An example of the type of clause used might be:

This agreement will be binding on you as soon as you ask us to start work, unless you immediately ask us to stop providing Services to you, whether or not you sign it.

For contracts that require a signature (like guarantees) it is highly unlikely that the contract will be found to be binding on a party if it is not signed.

Contract Formalities

As a general rule contracts do not need to comply with any sort of formalities. Even if you have a written document that has been signed, a signature can be challenged with evidence from a handwriting expert, and I have been involved in court cases where this was done.

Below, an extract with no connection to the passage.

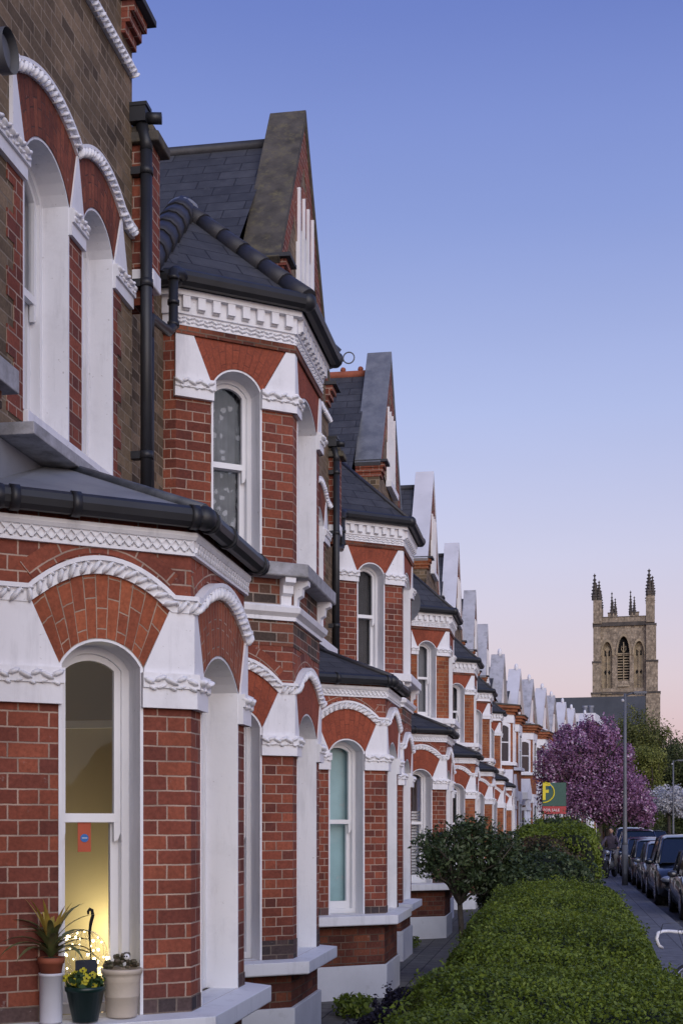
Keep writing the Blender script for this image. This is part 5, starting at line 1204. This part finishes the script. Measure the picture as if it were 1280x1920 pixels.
CL = [(3.33, 27.0, (.045, .045, .052), 4.2, 1.76, 1.44, 0, 'dark grey parked car cut by the right edge, nearest of the row', False),
 (3.24, 32.2, (.014, .018, .024), 4.7, 1.86, 1.70, 0, 'tall black four by four parked second in the row of cars', True),
 (3.22, 37.9, (.13, .14, .155), 4.2, 1.74, 1.47, 0, 'silver hatchback parked behind the black four by four', False),
 (3.22, 43.0, (.05, .052, .06), 4.3, 1.76, 1.50, 0, 'dull grey parked car fourth in the row', False),
 (3.20, 48.2, (.025, .045, .085), 4.3, 1.78, 1.50, 0, 'blue car parked fifth, just right of the lamp post', False),
 (3.25, 53.6, (.020, .035, .07), 4.6, 1.84, 1.78, 0, 'tall dark blue people carrier parked sixth in the row', True),
 (3.3, 60.0, (.05, .045, .07), 4.6, 1.86, 1.85, 0, 'purplish grey van shaped car under the blossom tree', True),
 (8.45, 76, (.03, .05, .10), 4.4, 1.8, 1.62, 0, 'blue car parked on the far side of the road near the white blossom', False),
 (8.45, 82, (.10, .11, .14), 4.4, 1.8, 1.55, 0, 'pale grey car parked on the far side of the road', False),
 (3.5, 66, (.03, .03, .04), 4.3, 1.78, 1.5, 0, 'black car parked last in the row before the bend', False),
 (7.1, 94, (.06, .065, .09), 4.4, 1.8, 1.6, 8, 'small distant grey blue car under the green trees', False)]
for x, y, c, L_, w_, h_, rz, lab, suv in CL: car(lab, x, y, c, L_, w_, h_, R(rz), 'cars parked along the kerb', suv)
# ------------------------------------------------------------------ skinned figures
def skin_obj(name, pts, edges, rad, mat, parent, sub=2, root=0):
    me = bpy.data.meshes.new(name); me.from_pydata(pts, edges, []); o = bpy.data.objects.new(name, me); COL.objects.link(o)
    o.modifiers.new('skin', 'SKIN'); o.modifiers['skin'].use_smooth_shade = True
    for i, r in enumerate(rad):
        v = me.skin_vertices[0].data[i]; v.radius = (r, r) if not isinstance(r, tuple) else r; v.use_root = (i == root)
    s = o.modifiers.new('sub', 'SUBSURF'); s.levels = s.render_levels = sub
    me.materials.append(mat); o.parent = parent; return o
# motorbike, facing the camera
BX, BY = 1.62, 46.4
t = thing('motorbike', 'dark motorbike standing on the pavement facing the camera', 'motorbike', (BX, BY, 0), R(-14))
def wheel(y, r, w):
    mb = MB(); seg = 28
    ring = [(math.cos(6.283 * k / seg), math.sin(6.283 * k / seg)) for k in range(seg)]
    mb.tube([(0, y + c * (r - w / 2), r + s * (r - w / 2)) for c, s in ring + [ring[0]]], w / 2, 8, cap=False); wh = mb.build('wheel', M['rubber'], t)
    mb = MB(); mb.tube([(0, y + c * (r - w), r + s * (r - w)) for c, s in ring + [ring[0]]], .016, 6, cap=False)
    for k in range(10): a = .628 * k; mb.tube([(0, y, r), (0, y + math.cos(a) * (r - w), r + math.sin(a) * (r - w))], .01, 4)
    mb.tube([(-.05, y, r), (.05, y, r)], .05, 10); mb.build('rim', M['metalgrey'], wh)
wheel(0, .33, .13); wheel(1.36, .32, .16)
mb = MB()
for s_ in (-.09, .09): mb.tube([(s_, 0, .33), (s_, .30, .95)], .022, 8)
mb.build('front_fork', M['chrome'], t)
mb = MB(); mb.tube([(0, .3, .92), (0, .6, .62), (0, .95, .55), (0, 1.36, .32)], .04, 8); mb.ball((0, .68, .45), .2, 10, 6, (.9, 1.1, .9)); mb.build('frame_and_engine', M['metalgrey'], t)
mb = MB(); mb.ball((0, .55, .86), .2, 12, 8, (.85, 1.3, .65)); mb.ball((0, .05, .62), .15, 10, 6, (.6, 1.5, .25)); mb.build('tank', car_paint('bike_paint', (.03, .03, .045)), t)
mb = MB(); mb.ball((0, 1.0, .82), .2, 10, 6, (.75, 1.9, .3)); mb.build('seat', M['rubber'], t)
mb = MB(); mb.ball((0, .13, .90), .085, 12, 8); mb.build('headlight', M['headlight'], t)
mb = MB(); mb.tube([(-.37, .42, 1.05), (-.2, .32, 1.04), (0, .28, 1.0), (.2, .32, 1.04), (.37, .42, 1.05)], .014, 8); mb.ball((-.30, .28, 1.22), .055, 8, 5, (1.2, .3, .8)); mb.ball((.30, .28, 1.22), .055, 8, 5, (1.2, .3, .8)); mb.tube([(-.25, .33, 1.05), (-.3, .29, 1.2)], .007, 5); mb.tube([(.25, .33, 1.05), (.3, .29, 1.2)], .007, 5)
for s_ in (-1, 1): mb.ball((s_ * .18, .18, .93), .032, 6, 4)
mb.build('handlebars', M['black'], t)
# rider
p = thing('person', 'person in a grey purple jacket and light trousers sitting on the motorbike', 'person', (BX, BY, 0), R(-14))
M['skin'] = plain('skin', (.42, .25, .18), .6, .05, 10); M['jacket'] = plain('jacket', (.075, .06, .09), .85, .2, 12); M['trousers'] = plain('trousers', (.22, .20, .18), .9, .12, 12)
M['hair'] = plain('hair', (.02, .015, .012), .7, .2, 30)
PT = [(0, .98, .92), (0, .93, 1.12), (0, .84, 1.36), (0, .80, 1.47), (0, .77, 1.54), (0, .755, 1.62), (0, .75, 1.70)]
E_ = [(i, i + 1) for i in range(6)]; RD = [(.15, .12), (.14, .11), (.17, .11), (.08, .07), .052, (.075, .09), (.07, .085)]
for s_ in (-1, 1):
    b = len(PT); PT += [(s_ * .18, .82, 1.42), (s_ * .29, .66, 1.19), (s_ * .32, .45, 1.07), (s_ * .11, .9, .88), (s_ * .20, .52, .78), (s_ * .17, .66, .38), (s_ * .17, .56, .30)]
    RD += [.06, .046, .032, .095, .065, .045, .04]; E_ += [(2, b), (b, b + 1), (b + 1, b + 2), (0, b + 3), (b + 3, b + 4), (b + 4, b + 5), (b + 5, b + 6)]
skin_obj('body', PT, E_, RD, M['jacket'], p)
lp, le, lr = [(0, .97, .90)], [], [.155]
for s_ in (-1, 1):
    b = len(lp); lp += [(s_ * .115, .9, .88), (s_ * .205, .52, .785), (s_ * .175, .655, .40)]; lr += [.108, .078, .058]; le += [(0, b), (b, b + 1), (b + 1, b + 2)]
skin_obj('trousers', lp, le, lr, M['trousers'], p)
mb = MB(); mb.ball((0, .745, 1.665), .095, 16, 12, (.84, 1, 1.2)); mb.ball((0, .65, 1.655), .018, 6, 5, (.8, 1, 1.3)); mb.ball((-.08, .75, 1.66), .022, 6, 5, (.4, .8, 1.2)); mb.ball((.08, .75, 1.66), .022, 6, 5, (.4, .8, 1.2)); mb.build('head', M['skin'], p)
mb = MB(); [mb.ball((s_ * .032, .657, 1.68), .011, 6, 5) for s_ in (-1, 1)]; mb.ball((0, .655, 1.615), .02, 6, 4, (1.3, .3, .25)); mb.build('eyes_and_mouth', M['hair'], p)
mb = MB(); mb.ball((0, .765, 1.70), .104, 14, 10, (.9, .98, 1.05)); mb.build('hair', M['hair'], p)
for s_ in (-1, 1):
    hp, he, hr = [(s_ * .32, .46, 1.075), (s_ * .325, .415, 1.075)], [(0, 1)], [.028, .034]
    for f in range(4):
        b = len(hp); xx = s_ * (.295 + f * .022); L_ = (.9, 1, .95, .8)[f]
        hp += [(xx, .385, 1.082), (xx, .385 - .03 * L_, 1.07), (xx, .385 - .025 * L_, 1.035), (xx, .405, 1.03)]; hr += [.011, .0095, .009, .008]; he += [(1, b), (b, b + 1), (b + 1, b + 2), (b + 2, b + 3)]
    b = len(hp); hp += [(s_ * .285, .42, 1.065), (s_ * .275, .40, 1.04)]; hr += [.012, .01]; he += [(1, b), (b, b + 1)]
    skin_obj('hand', hp, he, hr, M['skin'], p, 1)
    mb = MB(); mb.ball((s_ * .17, .53, .285), .06, 8, 5, (.7, 1.9, .7)); mb.build('shoe', M['black'], p)

# bicycle at the right edge
t = thing('bicycle', 'bicycle with white bar tape leaning at the right edge of the pavement', 'bicycle', (1.03, 11.2, 0), R(150))
def bwheel(y):
    ring = [(math.cos(6.283 * k / 40), math.sin(6.283 * k / 40)) for k in range(41)]; r = .335
    mb = MB(); mb.tube([(0, y + c * r, r + .012 + s * r) for c, s in ring], .012, 6, cap=False); w = mb.build('wheel', M['rubber'], t)
    mb = MB(); mb.tube([(0, y + c * (r - .02), r + .012 + s * (r - .02)) for c, s in ring], .01, 6, cap=False)
    for k in range(18): a = .349 * k; mb.tube([(.02 * (-1) ** k, y, r + .012), (0, y + math.cos(a) * (r - .02), r + .012 + math.sin(a) * (r - .02))], .0014, 4)
    mb.tube([(-.04, y, r), (.04, y, r)], .018, 8); mb.build('rim', M['chrome'], w)
bwheel(0); bwheel(-1.0)
mb = MB()
for a, b, r in (((0, -.12, .86), (0, -.55, .30), .018), ((0, -.13, .78), (0, -.72, .82), .016), ((0, -.72, .90), (0, -.55, .30), .016), ((0, -1.0, .34), (0, -.55, .30), .012), ((0, -1.0, .34), (0, -.71, .80), .009), ((0, -.10, .92), (0, -.13, .74), .02)): mb.tube([a, b], r, 8)
for s_ in (-.05, .05): mb.tube([(s_ * .8, -.12, .74), (s_, -.03, .45), (s_, 0, .345)], .011, 6)
mb.build('frame', car_paint('bicycle_paint', (.05, .05, .06)), t)
mb = MB()
for s_ in (-1, 1): mb.tube([(0, -.06, .95), (s_ * .17, -.06, .955), (s_ * .205, -.02, .955), (s_ * .21, .06, .945), (s_ * .21, .09, .90), (s_ * .21, .05, .84), (s_ * .215, -.03, .815)], .015, 8)
mb.tube([(0, -.1, .9), (0, -.06, .95)], .016, 8); mb.build('handlebars', M['white'], t)
mb = MB(); mb.tube([(.18, .08, .95), (.12, .16, 1.03), (0, .12, 1.05), (0, 0, .9)], .003, 5); mb.tube([(-.18, .08, .95), (-.12, .17, 1.02), (0, .13, .98), (0, 0, .8)], .003, 5); mb.build('brake_cables', M['metalgrey'], t)
mb = MB(); mb.ball((0, -.74, .95), .09, 10, 6, (.8, 1.5, .3)); mb.tube([(0, -.72, .88), (0, -.73, .94)], .013, 6); mb.build('saddle', M['rubber'], t)
mb = MB(); mb.tube([(-.02, -.55, .30), (.06, -.55, .30)], .09, 16); mb.tube([(.08, -.55, .30), (.08, -.48, .14)], .01, 6); mb.tube([(-.06, -.55, .30), (-.06, -.62, .46)], .01, 6); mb.box(.07, .15, -.51, -.44, .12, .15); mb.box(-.14, -.06, -.66, -.59, .45, .48); mb.build('crank_and_pedals', M['metalgrey'], t)
# small litter on the pavement
t = MB(); t.box(-.06, .06, -.04, .04, 0.001, .02); o = t.build('paper_scrap', M['white']); o.location = (.92, 21.6, 0); tag(o, 'small white scrap of paper on the pavement beside the hedge', 'litter')

# ring on the gutter end of the two storey bay, weeds at the foot of the walls
mb = MB(); fp = offpoly(baypoly(1.79, 2.94, 2.82 - 2.09, 2.82 - 2.09 - .79, 54, -REC), .2)[3]
mb.tube([(fp[0], fp[1], 5.97 + .0)] + [(fp[0] + .05 - .05 * math.cos(a_), fp[1], 6.0 + .05 * math.sin(a_)) for a_ in [6.283 * j / 16 for j in range(17)]], .006, 6); mb.build('gutter_ring', M['metalgrey'], HS[1])
for i, (x, y, r) in enumerate(((-1.98, 12.6, .22), (-2.0, 5.6, .2), (-2.35, 19.6, .3))):
    t = thing('weeds', ('low green weeds at the foot of the second house wall', 'low weeds below the nearest bay window', 'low weeds by the wall of the lead-coped house')[i], 'plant', (x, y, 0))
    leafcloud('leaves', [((0, 0, .09), (r, r * 1.6, .12))], 900, .05, M['hedgeleaf'], t, .5, seed=60 + i)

Court matters – litigation – are costly processes and one of the most costly phases of litigation is the called ‘discovery’. During the discovery process, each party to a court matter is required to create a list of all documents that might have anything to do with the dispute, and prepare those documents in a format that the other parties can read. With the proliferation of email and other electronic messaging, electronic discovery has become almost essential to court proceedings.

Thirty years ago all the documents presented to court tended to be in paper form. Now, they are mainly electronic. Think of all those short ‘thanks’ emails you have sent in the last year. If created as part of a conversation that is now related to a dispute, they are each separately discoverable in court proceedings. Electronic Discovery is now an industry in its own right with analytics and processing to avoid human beings having to read every electronic document ever produced.

So, coming back to scanned copies of contracts and whether or not they are enforceable.

The real question is whether the scanned copy of a contract is the best evidence that the parties entered into a contract in the first place.

While having an original printed contract with hand written signatures available to prove the parties were involved would arguably provide the best evidence, it’s not the only method to prove that a legally binding agreement can be formed, and proven, between parties.